Вальдемира, бразилец, руководивший постом, разместил путешественников в недавно построенной школе. Англичане искупались в реке, смыв с себя грязь и пот. «Мы состригли бороды, без них куда лучше», — сообщал Джек.
Индейцы из других оторванных от мира племен время от времени заходили на пост Бакаири за различными товарами, и Джек с Рэли вскоре увидели нечто поразившее их: «примерно восемь диких индейцев, абсолютно нагих», как сообщал Джек матери.
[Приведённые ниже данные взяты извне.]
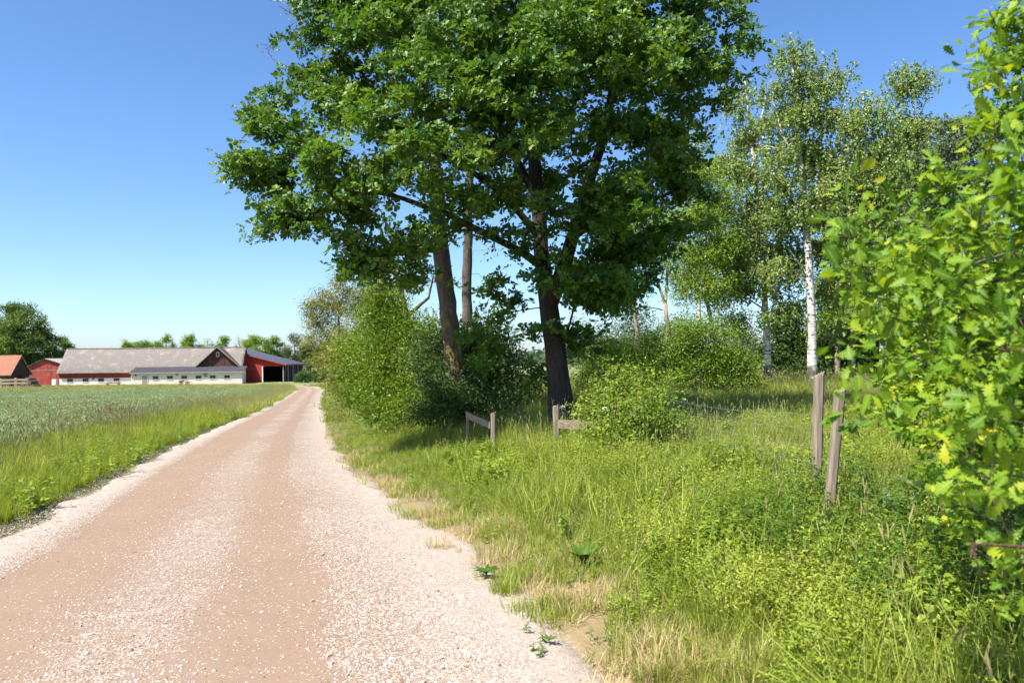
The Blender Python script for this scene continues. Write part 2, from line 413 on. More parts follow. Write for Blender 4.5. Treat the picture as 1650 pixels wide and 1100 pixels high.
class TB:
    """a tuft, sprig or patch: blades and leaves with a random number each"""
    def __init__(s): s.v, s.f, s.r, s.m = [], [], [], []
    def poly(s, pts, faces, rnd, mat=0):
        n = len(s.v); s.v += [tuple(p) for p in pts]; s.f += [tuple(i+n for i in q) for q in faces]
        s.r += [rnd]*len(pts); s.m += [mat]*len(faces)
    def blade(s, x, y, h, w, az, lean, curl, seg=3, mat=0, rnd=None, z0=0.0):
        rnd = rng.uniform() if rnd is None else rnd
        d = np.array((math.cos(az), math.sin(az), 0)); sd = np.array((-d[1], d[0], 0)); p = np.array((x, y, z0)); a = lean; pts = []
        for i in range(seg+1):
            ww = w*(1-(i/seg)**1.6)*0.5
            if i == seg: pts.append(p.copy())
            else: pts += [p-sd*ww, p+sd*ww]
            p = p+(d*math.sin(a)+np.array((0, 0, 1))*math.cos(a))*h/seg; a += curl/seg
        f = [(2*i, 2*i+1, 2*i+3, 2*i+2) for i in range(seg-1)]+[(2*seg-2, 2*seg-1, 2*seg)]
        s.poly(pts, f, rnd, mat); return pts[-1]
    def leaf(s, p, d, up, L, Wd, fold=0.25, mat=0, rnd=None, droop=0.15):
        rnd = rng.uniform() if rnd is None else rnd
        p, d, up = np.array(p, float), np.array(d, float), np.array(up, float)
        d = d/np.linalg.norm(d); x = np.cross(d, up); x /= np.linalg.norm(x)+1e-9; n = np.cross(x, d)
        q = lambda a, b, c: p+d*a*L+x*b*Wd+n*c*L
        pts = [q(0, 0, 0), q(.3, -.5, fold*.5), q(.7, -.38, fold*.4-droop*.4), q(1, 0, -droop), q(.7, .38, fold*.4-droop*.4), q(.3, .5, fold*.5), q(.5, 0, 0)]
        s.poly(pts, [(0, 1, 6), (1, 2, 3, 6), (6, 3, 4, 5), (0, 6, 5)], rnd, mat)
    def mesh(s, name, mats):
        g3 = [q for q in s.f if len(q) == 3]; g4 = [q for q in s.f if len(q) == 4]
        m3 = [m for q, m in zip(s.f, s.m) if len(q) == 3]; m4 = [m for q, m in zip(s.f, s.m) if len(q) == 4]
        me = np_mesh(name, s.v, [g for g in (g3, g4) if g], s.r, m3+m4)
        for m in mats: me.materials.append(m)
        return me

def collect(name, meshes):
    c = bpy.data.collections.new(name)
    for i, me in enumerate(meshes):
        o = bpy.data.objects.new('%s_%d' % (name, i), me); c.objects.link(o)
    return c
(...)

У индейцев были семифутовой длины луки с шестифутовыми стрелами. «К великой радости Джека, мы увидели первых местных диких индейцев, голых дикарей из района Шингу», — писал Фосетт Нине.
Джек и Рэли поспешили к ним. «Мы дали им сыра из гуайявы, — писал Джек, — и он им невероятно понравился».
Джек попытался провести простейший аутопсис. «Все они маленького роста, примерно пять футов два дюйма, и они имеют очень крепкое телосложение, — описывал он этих индейцев. — Едят только рыбу и овощи, мясо — никогда. У одной женщины — очень тонкой работы ожерелье из крошечных дисков, вырезанных из раковин улиток, наверняка потребовалось колоссальное терпение, чтобы такое сделать».